The Bureau of the Mint began producing the Anthony dollar in 1979 but halted production a year later because the public confused it with the quarter and preferred, instead, the $1 bill. Of the 847 million Anthony coins that were made that year, the Mint still is left with 345 million and the Federal Reserve Bank keeps about 120 million in storage.
Rogers said the Treasury, like Wolf’s commission, has received “quite a few letters” from the public regarding the proposal to redesign the current coins, but said the responses have been “on both sides of the issue.”
He said the Treasury has already tried to boost U.S. coinage by introducing several commemorative coins, including a $5 gold coin and a $1 silver coin to mark the bicentennial of the U.S. Constitution.
Wolf applauded those efforts but said she will continue fighting for a full-scale redesign of U.S. coinage. The Treasury ought to approve the commission’s proposal, she argued, for its love of money, if for no other reason.
Sticking Her Neck Out
She argued that redesigning the coins should bring a $216-million profit to the Treasury, although the department would not verify that estimate.
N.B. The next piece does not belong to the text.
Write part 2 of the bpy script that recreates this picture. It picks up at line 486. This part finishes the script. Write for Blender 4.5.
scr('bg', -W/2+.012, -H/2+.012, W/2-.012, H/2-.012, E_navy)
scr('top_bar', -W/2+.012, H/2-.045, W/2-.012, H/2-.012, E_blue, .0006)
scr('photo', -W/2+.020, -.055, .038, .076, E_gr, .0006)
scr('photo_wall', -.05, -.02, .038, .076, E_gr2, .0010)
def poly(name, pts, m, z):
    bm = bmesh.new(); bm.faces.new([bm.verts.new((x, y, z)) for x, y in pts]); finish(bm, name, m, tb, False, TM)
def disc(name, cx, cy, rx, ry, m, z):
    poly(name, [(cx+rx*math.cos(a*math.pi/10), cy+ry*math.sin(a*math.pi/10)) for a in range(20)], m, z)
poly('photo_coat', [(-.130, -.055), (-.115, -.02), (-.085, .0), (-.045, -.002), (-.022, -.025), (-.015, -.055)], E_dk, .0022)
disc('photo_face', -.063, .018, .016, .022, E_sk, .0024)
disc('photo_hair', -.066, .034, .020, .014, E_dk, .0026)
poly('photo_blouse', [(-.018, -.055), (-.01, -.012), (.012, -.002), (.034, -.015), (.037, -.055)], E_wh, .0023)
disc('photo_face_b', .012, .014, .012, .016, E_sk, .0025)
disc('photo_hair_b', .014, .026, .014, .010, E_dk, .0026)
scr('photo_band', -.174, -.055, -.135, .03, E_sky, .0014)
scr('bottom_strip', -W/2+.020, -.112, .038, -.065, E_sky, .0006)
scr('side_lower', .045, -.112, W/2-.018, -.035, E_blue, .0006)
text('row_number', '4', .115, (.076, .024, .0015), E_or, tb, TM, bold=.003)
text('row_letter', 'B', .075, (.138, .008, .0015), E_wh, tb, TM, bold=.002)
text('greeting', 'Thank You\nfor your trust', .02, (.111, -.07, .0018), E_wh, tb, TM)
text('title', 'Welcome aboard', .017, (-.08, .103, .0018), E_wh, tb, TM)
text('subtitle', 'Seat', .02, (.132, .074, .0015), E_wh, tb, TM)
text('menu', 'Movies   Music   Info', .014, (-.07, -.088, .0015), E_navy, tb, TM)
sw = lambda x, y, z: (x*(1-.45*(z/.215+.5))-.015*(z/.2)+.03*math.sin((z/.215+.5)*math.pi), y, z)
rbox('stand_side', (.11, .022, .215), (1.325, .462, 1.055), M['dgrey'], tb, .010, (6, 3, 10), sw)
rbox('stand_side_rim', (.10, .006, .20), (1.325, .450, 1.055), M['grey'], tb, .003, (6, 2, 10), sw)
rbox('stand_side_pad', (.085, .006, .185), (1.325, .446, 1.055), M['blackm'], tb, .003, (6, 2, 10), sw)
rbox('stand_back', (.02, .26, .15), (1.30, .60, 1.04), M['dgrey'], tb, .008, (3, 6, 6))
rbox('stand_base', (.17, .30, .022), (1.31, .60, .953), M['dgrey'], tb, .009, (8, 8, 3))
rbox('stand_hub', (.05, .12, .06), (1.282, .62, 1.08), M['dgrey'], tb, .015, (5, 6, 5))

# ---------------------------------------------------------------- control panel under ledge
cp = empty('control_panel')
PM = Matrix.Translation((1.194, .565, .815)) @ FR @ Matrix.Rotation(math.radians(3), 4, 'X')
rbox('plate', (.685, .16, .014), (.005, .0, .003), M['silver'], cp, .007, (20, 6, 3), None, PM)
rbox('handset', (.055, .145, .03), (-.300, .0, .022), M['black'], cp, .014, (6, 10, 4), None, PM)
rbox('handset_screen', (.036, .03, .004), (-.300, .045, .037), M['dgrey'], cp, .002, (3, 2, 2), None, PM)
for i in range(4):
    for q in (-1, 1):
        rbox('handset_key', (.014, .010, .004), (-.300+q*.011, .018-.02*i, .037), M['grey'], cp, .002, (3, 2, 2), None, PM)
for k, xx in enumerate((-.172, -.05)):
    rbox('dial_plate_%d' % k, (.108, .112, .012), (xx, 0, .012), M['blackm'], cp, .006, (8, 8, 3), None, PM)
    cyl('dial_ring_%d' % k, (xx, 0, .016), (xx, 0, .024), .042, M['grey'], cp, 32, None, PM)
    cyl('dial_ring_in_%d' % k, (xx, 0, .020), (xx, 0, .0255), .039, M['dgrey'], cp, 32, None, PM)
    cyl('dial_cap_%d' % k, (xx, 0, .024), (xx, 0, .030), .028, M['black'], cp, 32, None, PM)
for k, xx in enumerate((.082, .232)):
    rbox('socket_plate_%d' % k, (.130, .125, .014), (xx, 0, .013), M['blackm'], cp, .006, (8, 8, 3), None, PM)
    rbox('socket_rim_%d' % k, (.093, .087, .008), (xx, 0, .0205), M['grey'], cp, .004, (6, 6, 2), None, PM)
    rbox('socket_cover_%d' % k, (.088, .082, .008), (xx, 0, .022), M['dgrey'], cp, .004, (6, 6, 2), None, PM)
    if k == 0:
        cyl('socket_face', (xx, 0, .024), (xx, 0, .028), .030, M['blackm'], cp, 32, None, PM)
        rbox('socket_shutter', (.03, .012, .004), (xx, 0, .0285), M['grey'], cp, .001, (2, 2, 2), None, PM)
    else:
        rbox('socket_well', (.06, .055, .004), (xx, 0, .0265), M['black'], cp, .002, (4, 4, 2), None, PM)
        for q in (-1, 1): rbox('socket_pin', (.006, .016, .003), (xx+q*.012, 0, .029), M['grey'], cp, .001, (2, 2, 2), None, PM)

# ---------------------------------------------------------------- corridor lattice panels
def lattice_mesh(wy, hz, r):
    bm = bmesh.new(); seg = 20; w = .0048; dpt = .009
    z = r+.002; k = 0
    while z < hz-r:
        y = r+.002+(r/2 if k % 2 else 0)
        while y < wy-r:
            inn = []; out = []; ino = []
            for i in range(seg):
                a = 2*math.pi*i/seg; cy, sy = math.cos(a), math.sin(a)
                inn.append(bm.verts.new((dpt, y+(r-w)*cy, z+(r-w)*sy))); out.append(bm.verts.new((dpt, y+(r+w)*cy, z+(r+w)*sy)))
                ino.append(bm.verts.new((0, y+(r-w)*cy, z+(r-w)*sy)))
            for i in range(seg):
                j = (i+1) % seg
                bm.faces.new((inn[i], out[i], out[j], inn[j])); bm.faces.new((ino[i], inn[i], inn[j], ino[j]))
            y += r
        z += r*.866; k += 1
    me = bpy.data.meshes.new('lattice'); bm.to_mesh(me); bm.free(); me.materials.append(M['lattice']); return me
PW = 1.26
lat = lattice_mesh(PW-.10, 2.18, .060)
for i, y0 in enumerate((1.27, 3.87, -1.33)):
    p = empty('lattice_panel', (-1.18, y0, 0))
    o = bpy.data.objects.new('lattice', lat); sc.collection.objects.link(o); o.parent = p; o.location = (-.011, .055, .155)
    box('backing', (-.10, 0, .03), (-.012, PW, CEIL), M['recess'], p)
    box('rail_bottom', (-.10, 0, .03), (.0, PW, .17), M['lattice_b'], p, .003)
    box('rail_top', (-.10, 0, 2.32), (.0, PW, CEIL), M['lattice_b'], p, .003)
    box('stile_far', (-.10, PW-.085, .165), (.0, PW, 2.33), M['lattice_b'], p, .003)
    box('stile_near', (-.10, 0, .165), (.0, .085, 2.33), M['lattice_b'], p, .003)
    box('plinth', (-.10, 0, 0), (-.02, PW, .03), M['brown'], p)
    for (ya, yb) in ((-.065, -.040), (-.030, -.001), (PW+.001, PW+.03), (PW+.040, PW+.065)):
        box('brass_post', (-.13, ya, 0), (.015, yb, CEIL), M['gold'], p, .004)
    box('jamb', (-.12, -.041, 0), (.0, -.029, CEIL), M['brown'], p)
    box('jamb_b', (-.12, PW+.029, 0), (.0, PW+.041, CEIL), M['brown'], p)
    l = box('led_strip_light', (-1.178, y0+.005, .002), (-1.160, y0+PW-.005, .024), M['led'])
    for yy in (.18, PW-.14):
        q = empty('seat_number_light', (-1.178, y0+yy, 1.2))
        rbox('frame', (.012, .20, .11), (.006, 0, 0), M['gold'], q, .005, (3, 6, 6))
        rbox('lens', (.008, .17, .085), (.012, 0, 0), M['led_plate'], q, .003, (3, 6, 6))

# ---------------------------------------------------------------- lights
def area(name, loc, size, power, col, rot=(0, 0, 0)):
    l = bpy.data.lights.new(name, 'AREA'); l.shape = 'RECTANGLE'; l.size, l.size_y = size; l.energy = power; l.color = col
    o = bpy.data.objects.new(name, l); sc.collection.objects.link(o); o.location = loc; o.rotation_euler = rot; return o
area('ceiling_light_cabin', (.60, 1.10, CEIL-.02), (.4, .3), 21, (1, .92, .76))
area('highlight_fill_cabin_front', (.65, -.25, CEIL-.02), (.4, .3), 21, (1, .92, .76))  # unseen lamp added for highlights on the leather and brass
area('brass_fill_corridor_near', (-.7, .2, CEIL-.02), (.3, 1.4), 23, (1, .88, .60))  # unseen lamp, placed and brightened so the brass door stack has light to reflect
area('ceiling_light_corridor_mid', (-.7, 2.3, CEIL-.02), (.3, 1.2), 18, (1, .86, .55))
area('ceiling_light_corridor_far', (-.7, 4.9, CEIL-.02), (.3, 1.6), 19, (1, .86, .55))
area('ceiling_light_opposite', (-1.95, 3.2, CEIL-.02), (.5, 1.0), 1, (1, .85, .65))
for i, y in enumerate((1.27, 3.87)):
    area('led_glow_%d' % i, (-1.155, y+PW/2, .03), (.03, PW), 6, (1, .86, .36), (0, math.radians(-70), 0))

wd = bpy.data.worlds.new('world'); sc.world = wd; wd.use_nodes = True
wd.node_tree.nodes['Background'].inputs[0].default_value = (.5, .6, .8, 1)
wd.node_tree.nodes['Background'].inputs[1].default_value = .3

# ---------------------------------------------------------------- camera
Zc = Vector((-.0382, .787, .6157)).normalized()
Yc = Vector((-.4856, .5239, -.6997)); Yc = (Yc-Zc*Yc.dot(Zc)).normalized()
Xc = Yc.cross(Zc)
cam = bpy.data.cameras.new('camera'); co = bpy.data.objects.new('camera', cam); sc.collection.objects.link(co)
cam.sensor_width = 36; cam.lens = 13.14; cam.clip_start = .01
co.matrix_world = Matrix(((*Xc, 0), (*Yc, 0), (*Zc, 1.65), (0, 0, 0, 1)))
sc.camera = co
Wolf cited coin collectors and others who will buy proof sets of both the old and the new coins from the government at prices above face value, as well as the difference between the face value of a coin and the lower cost of producing it.
“This proposal doesn’t hurt the potato farmers or anybody else,” Wolf said, adding that it would take about nine months to redesign the coins. “We’re not even taxing anybody for this.”
Since she was appointed to the commission in 1985, the 33-year-old Wolf, a fund-raiser for Republican causes and art museums in New York, said she has learned one thing during her tenure in the nation’s capital: In Washington, nobody is willing to stick his neck out.
“Everybody’s passing the buck--no pun intended,” she said. “Somebody’s going to have to stand up for this, and I’m willing to try.”
If Treasury Secretary James A. Baker III does not approve the proposal, Wolf said, she is ready to take her battle to Congress, which can pass legislation to have the coins redesigned despite a Treasury refusal. Wolf said she has already gained the support of several senators and representatives.
But the spokesman for the House subcommittee, who requested anonymity, warned: “If the Treasury opposes it, I don’t know why the Congress would enact it.”
If the Treasury does approve it, the commission has suggested that a group of artists be invited to enter a design competition.
Wolf does not know who--or what--should replace the current portraits on the U.S. coins, although she has received a few suggestions. But “nobody has proposed Oliver North--not yet,” she said with a laugh.
The new designs might be portraits or could focus on major historic events, Wolf said. As an example, she pointed to the bold design of the Oregon Trail commemorative half dollar, which depicts a wagon on one side and an American Indian on the other. The coin was issued between 1926 and 1939 to celebrate the pioneers who settled in the Old West.
Not surprisingly, coin collectors around the country consider Wolf’s efforts invaluable. When the weekly newspaper Numismatic News surveyed its readers not long ago, 93% of 2,000 respondents favored redesigning the coins.
“We’ve had the same Presidents (on the coins) all these years, and many of us feel that U.S. coinage is rather stagnant,” said Deborah Muehleisen, a spokesman for the American Numismatic Assn., which is based in Colorado Springs, Colo. “When you have an opportunity to view coinage around the world, you realize that U.S. coins are flat.”